Now I’d like to briefly comment on the handling of the notes, excerpts, and other such matter. After Jane began delivering this work it soon became apparent that my notes for it were going to be longer than they are in Seth Speaks and Personal Reality. The very way Seth was presenting his material required this. Jane and I liked the idea because it meant something different from the two previous Seth books, but at the same time I was concerned that the notes would become too prominent. (I felt this way even though Seth told me in a private session in June, 1974: “The notes will take care of themselves. Do not worry.”)
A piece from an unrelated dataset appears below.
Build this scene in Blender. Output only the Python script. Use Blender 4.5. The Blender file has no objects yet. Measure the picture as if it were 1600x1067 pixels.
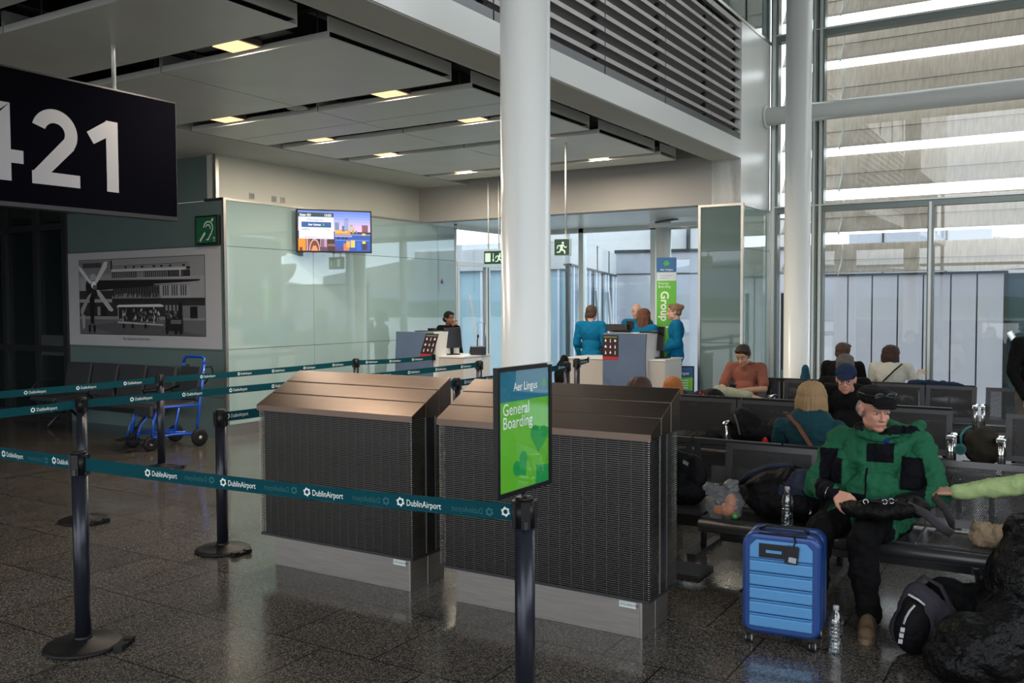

Once we’d decided to publish in two volumes, Jane, Tam, and I agreed that we didn’t want to move all of the supplementary data to the back of each book, as is often done in such cases. Not only would the reader be constantly involved in looking up specific items, but we felt that the shorter notes especially would be too far removed from their intimate positions within the sessions; we wanted these to enhance individual sessions directly without getting in the way, so I worked out a compromise which offers some sort of orderly presentation without being too rigid.

[... 28 paragraphs ...]

It’s plain that many arguments can be brought against all I’ve written in the last four paragraphs, I suppose, yet the material in them briefly approximates the ways Jane and I look at the Seth material these days in relation to other philosophies. Especially do I like the fact that Jane’s work, her contribution to our thought, comes out of her psyche unaided by laboratories, statistics, or tests. That is, our idea of real testing consists in watching to see how the Seth material can assist in practical, everyday living. Other kinds of tests, more “formal” ones that we carried out in 1965–66, are detailed in Chapter 8 of The Seth Material; it’s easy for us to forget now that those early tests were quite successful, and could be resumed at any time. When they were held I wondered (as I still do) why the human animal, of all the creatures on earth, felt it necessary to construct laboratories in which to “prove” what it really is, what its abilities — telepathic, metabolic, or whatever — really are. This subject alone is so vast that Jane and I could write about it indefinitely, so I can barely mention it here.